» **Given exercise**:
Copy exactly, and only, the lines below from the first through the one containing "SC.camera = camo", both included; pictures are omitted.

** begin The data **

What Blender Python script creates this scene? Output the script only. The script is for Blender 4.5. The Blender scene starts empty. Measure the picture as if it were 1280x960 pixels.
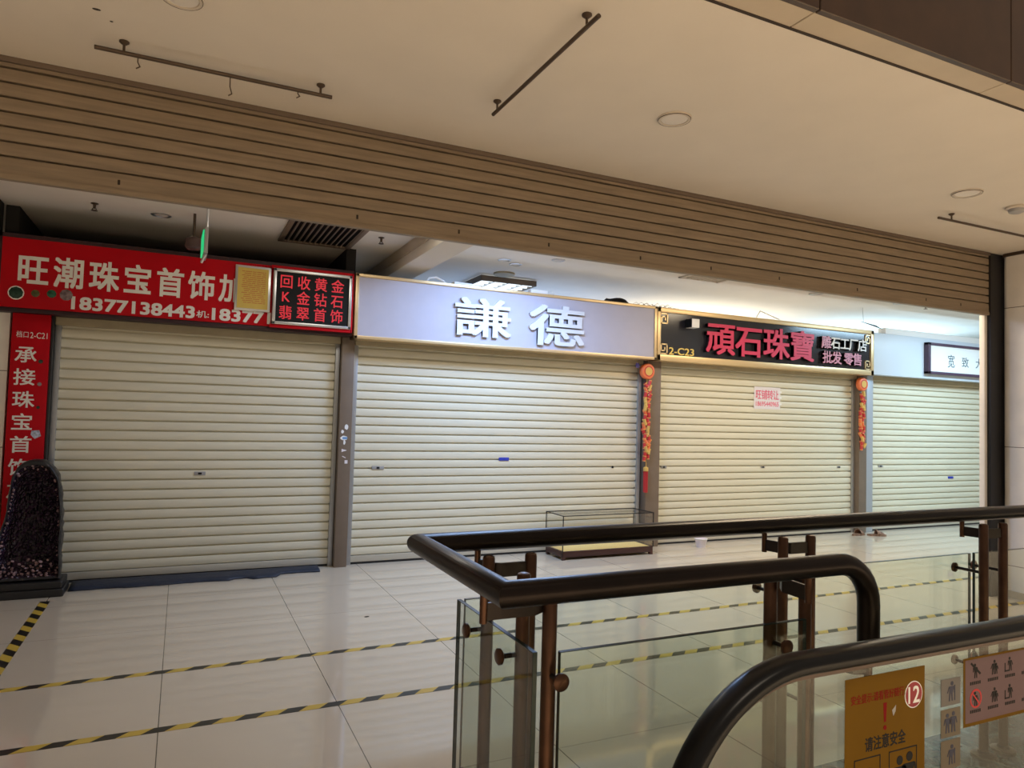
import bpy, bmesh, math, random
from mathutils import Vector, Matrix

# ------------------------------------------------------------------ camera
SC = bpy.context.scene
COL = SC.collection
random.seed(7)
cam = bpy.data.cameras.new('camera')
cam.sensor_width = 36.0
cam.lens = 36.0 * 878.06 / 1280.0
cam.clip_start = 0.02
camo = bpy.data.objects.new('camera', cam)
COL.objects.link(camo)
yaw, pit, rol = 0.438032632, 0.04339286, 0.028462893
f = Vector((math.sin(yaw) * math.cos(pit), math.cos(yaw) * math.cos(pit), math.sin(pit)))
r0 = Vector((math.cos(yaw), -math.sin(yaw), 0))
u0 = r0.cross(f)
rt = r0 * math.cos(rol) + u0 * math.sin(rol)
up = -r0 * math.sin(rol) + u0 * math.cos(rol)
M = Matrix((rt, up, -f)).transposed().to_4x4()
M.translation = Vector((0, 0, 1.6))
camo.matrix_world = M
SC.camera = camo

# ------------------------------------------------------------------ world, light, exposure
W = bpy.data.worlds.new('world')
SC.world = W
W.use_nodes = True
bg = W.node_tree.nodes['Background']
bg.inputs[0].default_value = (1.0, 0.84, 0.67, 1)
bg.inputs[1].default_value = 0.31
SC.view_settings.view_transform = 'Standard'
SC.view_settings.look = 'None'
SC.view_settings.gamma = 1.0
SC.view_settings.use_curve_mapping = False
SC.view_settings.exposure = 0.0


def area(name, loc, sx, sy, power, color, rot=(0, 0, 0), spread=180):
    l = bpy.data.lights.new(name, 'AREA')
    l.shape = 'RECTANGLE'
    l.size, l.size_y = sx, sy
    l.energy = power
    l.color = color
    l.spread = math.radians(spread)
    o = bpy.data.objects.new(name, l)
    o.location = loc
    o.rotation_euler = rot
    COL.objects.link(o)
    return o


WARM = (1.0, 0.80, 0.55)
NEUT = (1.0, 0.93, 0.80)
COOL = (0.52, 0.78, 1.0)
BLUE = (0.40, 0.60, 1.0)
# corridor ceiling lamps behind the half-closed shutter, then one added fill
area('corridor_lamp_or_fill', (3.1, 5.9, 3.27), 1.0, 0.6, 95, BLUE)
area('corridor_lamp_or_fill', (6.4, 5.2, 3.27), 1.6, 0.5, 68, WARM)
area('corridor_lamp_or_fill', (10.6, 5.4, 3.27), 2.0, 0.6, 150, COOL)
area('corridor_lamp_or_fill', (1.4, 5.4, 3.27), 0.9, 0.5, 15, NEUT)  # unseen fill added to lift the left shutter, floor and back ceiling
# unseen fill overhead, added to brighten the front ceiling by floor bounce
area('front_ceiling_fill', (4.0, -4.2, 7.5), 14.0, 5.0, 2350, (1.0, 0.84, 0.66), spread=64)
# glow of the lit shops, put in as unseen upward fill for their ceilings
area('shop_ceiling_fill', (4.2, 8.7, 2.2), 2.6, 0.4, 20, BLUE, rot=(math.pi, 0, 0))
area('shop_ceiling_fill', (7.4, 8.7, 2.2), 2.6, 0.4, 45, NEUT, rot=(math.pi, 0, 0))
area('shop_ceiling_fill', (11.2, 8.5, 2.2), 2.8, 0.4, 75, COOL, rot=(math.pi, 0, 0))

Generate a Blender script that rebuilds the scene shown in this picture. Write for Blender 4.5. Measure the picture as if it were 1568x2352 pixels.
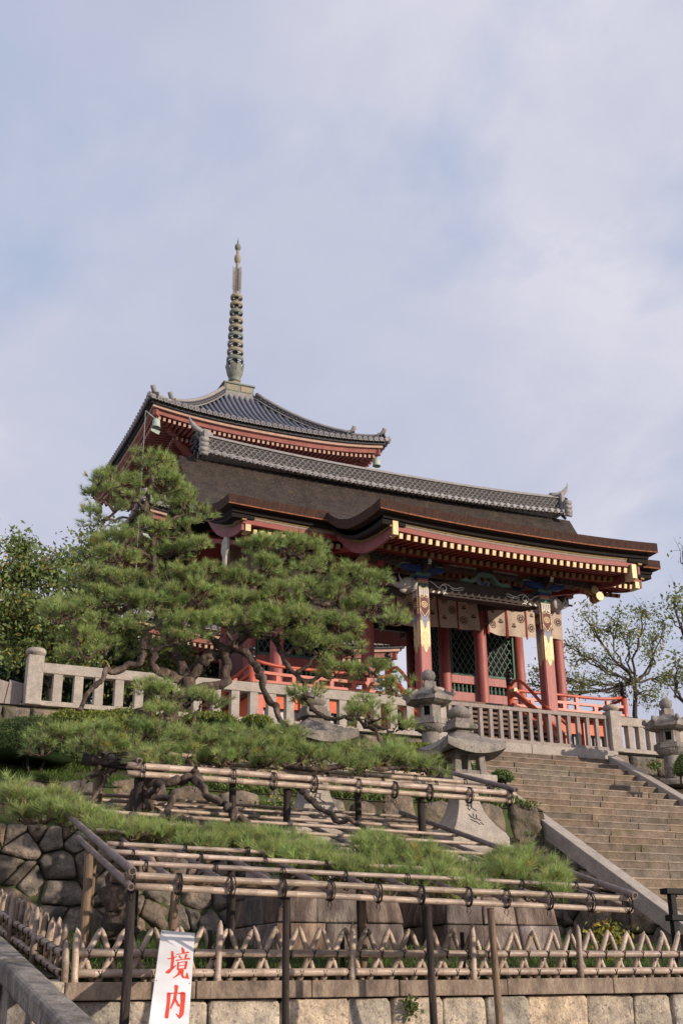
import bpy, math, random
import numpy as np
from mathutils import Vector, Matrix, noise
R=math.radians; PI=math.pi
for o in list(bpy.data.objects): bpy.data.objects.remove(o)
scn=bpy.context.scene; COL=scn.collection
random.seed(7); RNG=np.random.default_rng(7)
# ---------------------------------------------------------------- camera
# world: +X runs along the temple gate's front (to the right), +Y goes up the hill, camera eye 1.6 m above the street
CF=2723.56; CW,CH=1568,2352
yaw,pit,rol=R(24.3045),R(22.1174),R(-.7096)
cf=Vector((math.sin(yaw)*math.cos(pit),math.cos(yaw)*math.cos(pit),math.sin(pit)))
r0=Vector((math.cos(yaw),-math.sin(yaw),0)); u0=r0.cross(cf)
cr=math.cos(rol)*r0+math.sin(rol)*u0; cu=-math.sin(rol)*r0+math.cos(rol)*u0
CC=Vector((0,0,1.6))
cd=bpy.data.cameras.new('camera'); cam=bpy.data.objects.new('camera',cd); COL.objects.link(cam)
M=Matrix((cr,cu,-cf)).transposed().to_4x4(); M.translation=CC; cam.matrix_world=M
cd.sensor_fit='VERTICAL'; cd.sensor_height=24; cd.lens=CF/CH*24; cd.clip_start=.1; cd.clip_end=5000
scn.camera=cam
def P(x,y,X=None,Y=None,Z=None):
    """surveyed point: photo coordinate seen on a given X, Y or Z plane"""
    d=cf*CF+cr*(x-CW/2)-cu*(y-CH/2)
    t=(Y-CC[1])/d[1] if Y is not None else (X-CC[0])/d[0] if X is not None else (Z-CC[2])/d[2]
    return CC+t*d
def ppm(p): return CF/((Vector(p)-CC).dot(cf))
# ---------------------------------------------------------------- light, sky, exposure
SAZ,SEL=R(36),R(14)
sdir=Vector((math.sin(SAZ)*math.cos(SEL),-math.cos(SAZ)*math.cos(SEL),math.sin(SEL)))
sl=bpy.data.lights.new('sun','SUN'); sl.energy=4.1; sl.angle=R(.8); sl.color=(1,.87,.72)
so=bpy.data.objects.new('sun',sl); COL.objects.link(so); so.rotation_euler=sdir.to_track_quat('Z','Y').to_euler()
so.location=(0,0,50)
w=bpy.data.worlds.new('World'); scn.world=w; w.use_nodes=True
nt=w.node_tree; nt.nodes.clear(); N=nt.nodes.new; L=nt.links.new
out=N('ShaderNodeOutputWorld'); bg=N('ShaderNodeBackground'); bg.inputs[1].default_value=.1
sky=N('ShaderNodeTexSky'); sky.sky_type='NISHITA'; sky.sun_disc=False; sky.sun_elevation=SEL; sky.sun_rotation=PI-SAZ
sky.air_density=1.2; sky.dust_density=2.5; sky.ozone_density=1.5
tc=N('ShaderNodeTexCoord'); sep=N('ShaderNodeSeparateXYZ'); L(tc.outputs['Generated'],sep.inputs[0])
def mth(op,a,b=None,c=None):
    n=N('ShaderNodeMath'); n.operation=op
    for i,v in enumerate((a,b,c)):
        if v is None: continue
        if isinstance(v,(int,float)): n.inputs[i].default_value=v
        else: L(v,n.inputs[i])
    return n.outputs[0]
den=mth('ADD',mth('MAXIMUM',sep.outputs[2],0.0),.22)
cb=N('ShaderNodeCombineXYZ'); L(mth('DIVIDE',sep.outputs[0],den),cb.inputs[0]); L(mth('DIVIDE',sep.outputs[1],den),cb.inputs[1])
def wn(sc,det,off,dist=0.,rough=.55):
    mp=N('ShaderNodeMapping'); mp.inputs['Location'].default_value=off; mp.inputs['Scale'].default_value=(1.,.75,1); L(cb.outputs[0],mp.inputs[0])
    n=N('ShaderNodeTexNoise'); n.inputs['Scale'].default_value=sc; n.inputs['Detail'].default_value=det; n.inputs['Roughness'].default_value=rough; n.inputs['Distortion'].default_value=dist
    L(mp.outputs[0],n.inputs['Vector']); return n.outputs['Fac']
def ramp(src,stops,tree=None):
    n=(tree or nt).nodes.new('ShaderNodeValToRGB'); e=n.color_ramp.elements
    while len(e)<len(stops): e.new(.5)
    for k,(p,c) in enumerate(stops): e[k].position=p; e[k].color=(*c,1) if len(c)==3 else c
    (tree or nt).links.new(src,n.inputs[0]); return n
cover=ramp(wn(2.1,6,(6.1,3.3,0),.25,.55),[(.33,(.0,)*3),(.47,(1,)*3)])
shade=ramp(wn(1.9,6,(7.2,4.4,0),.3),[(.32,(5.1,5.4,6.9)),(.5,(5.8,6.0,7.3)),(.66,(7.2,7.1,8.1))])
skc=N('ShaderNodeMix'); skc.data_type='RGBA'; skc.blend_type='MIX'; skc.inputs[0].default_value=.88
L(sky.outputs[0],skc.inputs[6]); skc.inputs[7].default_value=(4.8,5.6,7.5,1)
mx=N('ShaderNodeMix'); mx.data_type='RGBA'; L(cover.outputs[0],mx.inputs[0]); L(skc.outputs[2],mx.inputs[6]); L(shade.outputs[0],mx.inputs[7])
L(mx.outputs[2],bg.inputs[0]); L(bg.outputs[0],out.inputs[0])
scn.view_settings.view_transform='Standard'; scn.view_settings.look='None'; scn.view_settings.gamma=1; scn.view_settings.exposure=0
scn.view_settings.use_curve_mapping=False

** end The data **

» **Task output**:
What Blender Python script creates this scene? Output the script only. The script is for Blender 4.5. The Blender scene starts empty. Measure the picture as if it were 1280x960 pixels.
import bpy, bmesh, math, random
from mathutils import Vector, Matrix

# ------------------------------------------------------------------ camera
SC = bpy.context.scene
COL = SC.collection
random.seed(7)
cam = bpy.data.cameras.new('camera')
cam.sensor_width = 36.0
cam.lens = 36.0 * 878.06 / 1280.0
cam.clip_start = 0.02
camo = bpy.data.objects.new('camera', cam)
COL.objects.link(camo)
yaw, pit, rol = 0.438032632, 0.04339286, 0.028462893
f = Vector((math.sin(yaw) * math.cos(pit), math.cos(yaw) * math.cos(pit), math.sin(pit)))
r0 = Vector((math.cos(yaw), -math.sin(yaw), 0))
u0 = r0.cross(f)
rt = r0 * math.cos(rol) + u0 * math.sin(rol)
up = -r0 * math.sin(rol) + u0 * math.cos(rol)
M = Matrix((rt, up, -f)).transposed().to_4x4()
M.translation = Vector((0, 0, 1.6))
camo.matrix_world = M
SC.camera = camo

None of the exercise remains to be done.